Ich habe den Eindruck, wir leben mehr und mehr in einer Zeit, in der es ständig darum geht, sich auf die vermeintlich richtige Seite zu schlagen, um dann Feuer frei zu geben auf die andere Seite. Gibt es so eine neue Sehnsucht, die Dinge mal schnell in Ordnung bringen zu wollen?

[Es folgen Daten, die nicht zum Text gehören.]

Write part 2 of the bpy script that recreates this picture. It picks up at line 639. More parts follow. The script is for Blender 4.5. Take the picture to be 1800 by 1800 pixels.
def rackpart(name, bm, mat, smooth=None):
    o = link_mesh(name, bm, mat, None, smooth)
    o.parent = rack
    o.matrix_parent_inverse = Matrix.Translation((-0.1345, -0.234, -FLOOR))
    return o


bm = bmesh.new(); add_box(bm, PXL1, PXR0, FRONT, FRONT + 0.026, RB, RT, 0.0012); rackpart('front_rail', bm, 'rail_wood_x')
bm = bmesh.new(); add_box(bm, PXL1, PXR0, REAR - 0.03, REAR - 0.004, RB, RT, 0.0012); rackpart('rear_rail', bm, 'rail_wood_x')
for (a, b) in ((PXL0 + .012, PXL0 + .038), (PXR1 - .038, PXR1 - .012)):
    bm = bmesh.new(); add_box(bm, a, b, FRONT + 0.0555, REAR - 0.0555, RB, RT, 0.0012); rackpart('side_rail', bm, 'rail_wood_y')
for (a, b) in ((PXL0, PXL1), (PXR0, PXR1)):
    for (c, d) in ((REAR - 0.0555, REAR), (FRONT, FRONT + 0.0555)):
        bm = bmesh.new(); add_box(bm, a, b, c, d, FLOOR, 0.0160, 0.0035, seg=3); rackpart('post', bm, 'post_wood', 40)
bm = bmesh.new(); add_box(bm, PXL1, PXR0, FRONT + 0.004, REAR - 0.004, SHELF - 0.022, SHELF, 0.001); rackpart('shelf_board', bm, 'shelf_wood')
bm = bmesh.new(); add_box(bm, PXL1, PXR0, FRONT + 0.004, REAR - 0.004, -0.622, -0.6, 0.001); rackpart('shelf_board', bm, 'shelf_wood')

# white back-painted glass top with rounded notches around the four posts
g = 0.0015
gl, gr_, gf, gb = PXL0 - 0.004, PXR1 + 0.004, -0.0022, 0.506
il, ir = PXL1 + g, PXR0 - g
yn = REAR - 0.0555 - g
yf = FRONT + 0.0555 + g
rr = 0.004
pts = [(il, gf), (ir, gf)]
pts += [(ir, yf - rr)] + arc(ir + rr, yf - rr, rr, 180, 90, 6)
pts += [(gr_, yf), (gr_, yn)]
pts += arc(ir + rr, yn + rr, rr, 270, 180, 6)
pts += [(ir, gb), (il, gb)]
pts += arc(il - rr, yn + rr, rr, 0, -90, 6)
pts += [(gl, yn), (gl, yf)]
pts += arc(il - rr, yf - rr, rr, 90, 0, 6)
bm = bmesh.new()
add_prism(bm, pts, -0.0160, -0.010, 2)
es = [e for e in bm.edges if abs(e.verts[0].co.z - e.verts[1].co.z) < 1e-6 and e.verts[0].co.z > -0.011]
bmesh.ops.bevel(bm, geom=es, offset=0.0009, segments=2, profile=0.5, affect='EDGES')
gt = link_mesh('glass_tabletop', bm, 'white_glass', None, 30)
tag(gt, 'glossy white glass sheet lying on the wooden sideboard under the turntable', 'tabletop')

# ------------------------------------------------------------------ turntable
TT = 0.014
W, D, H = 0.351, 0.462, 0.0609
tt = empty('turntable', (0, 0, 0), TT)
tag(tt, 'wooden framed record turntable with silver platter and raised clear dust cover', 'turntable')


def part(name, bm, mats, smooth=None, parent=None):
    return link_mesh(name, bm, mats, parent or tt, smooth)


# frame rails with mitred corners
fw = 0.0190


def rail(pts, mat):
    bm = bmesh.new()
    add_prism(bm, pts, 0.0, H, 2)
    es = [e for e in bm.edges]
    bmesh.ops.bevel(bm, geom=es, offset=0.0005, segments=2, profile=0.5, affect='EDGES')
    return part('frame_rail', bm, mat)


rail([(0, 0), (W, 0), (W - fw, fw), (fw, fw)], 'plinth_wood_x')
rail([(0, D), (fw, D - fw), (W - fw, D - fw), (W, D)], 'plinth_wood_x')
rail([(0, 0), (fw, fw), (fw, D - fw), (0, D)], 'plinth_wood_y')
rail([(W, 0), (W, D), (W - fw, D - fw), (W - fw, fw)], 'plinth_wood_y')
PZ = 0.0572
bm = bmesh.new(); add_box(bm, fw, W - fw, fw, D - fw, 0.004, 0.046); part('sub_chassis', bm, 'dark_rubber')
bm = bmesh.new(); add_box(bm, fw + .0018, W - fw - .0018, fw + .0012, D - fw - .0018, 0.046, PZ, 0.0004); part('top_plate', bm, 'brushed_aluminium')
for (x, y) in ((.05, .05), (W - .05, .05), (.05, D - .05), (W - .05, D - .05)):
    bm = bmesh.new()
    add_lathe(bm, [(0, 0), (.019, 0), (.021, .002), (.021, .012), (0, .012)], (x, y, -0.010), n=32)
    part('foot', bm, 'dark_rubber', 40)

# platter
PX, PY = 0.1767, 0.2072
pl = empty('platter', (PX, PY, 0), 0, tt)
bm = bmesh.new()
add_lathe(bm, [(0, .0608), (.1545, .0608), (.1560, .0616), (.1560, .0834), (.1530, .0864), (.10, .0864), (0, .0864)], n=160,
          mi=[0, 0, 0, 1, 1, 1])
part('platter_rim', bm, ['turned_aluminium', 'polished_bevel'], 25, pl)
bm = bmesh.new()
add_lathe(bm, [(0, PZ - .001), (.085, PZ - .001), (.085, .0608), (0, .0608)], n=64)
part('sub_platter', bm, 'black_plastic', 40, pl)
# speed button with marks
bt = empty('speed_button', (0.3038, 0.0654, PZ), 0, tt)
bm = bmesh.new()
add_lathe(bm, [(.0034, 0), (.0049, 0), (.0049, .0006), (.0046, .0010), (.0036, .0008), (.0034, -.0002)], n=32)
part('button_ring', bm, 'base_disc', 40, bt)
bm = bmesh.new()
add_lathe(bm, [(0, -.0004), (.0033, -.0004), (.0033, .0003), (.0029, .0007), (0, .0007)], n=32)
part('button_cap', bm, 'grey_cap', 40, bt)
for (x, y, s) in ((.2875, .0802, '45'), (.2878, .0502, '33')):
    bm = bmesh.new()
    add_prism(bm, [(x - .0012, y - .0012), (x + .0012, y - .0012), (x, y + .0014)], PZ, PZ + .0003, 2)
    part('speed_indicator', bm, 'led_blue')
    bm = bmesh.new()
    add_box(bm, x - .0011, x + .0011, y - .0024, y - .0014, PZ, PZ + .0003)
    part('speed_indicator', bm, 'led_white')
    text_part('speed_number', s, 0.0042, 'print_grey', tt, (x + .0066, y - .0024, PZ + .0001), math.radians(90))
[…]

Wenn es diese Sehnsucht gibt, dann ist zunächst nichts dagegen einzuwenden. Es ist ja durchaus positiv, etwas in Ordnung bringen zu wollen. Und auch Stellung zu beziehen, eine Meinung zu haben und zu vertreten, auch öffentlich. Davon lebt unsere Demokratie. Aber wir leben tatsächlich in einer Zeit gefährlicher Vereinfachungen. Das geht, um bei unserem Thema zu bleiben, dann so: „Wenn wir jetzt auf Elektroautos umsteigen, dann sollen auch nur die gefördert werden, dann darf es kein Geld mehr für die Verbrenner geben.“ Das klingt auf den ersten Blick plausibel. Die Krux an der Sache ist nur, dass sich die Automobilindustrie gerade jetzt in einer anspruchsvollen Umbauphase befindet, was man sich übrigens in Hannover in Stöcken gut sehen kann. Der Prozess ist in vollem Gange, aber die E-Autos, die wir jetzt alle wollen, die gibt es momentan noch nicht. Sie werden kommen, im Laufe dieses Jahres, im Laufe des kommenden Jahres. Und man kann nicht all den Menschen, die momentan noch am Verbrennungsmotor arbeiten, sagen, sorry, für euch ist jetzt kein Platz mehr. Das sind nach wie vor im Augenblick noch 90 Prozent der Beschäftigten in dieser Industriesparte. Diese Menschen brauchen eine Perspektive und das verdient mindestens eine Abwägung mit dem Aspekt des Klimaschutzes. Diese Abwägung ist nicht nur in zwei Hauptsätzen möglich und sie ist in diesem Fall wesentlich zu kurz gekommen.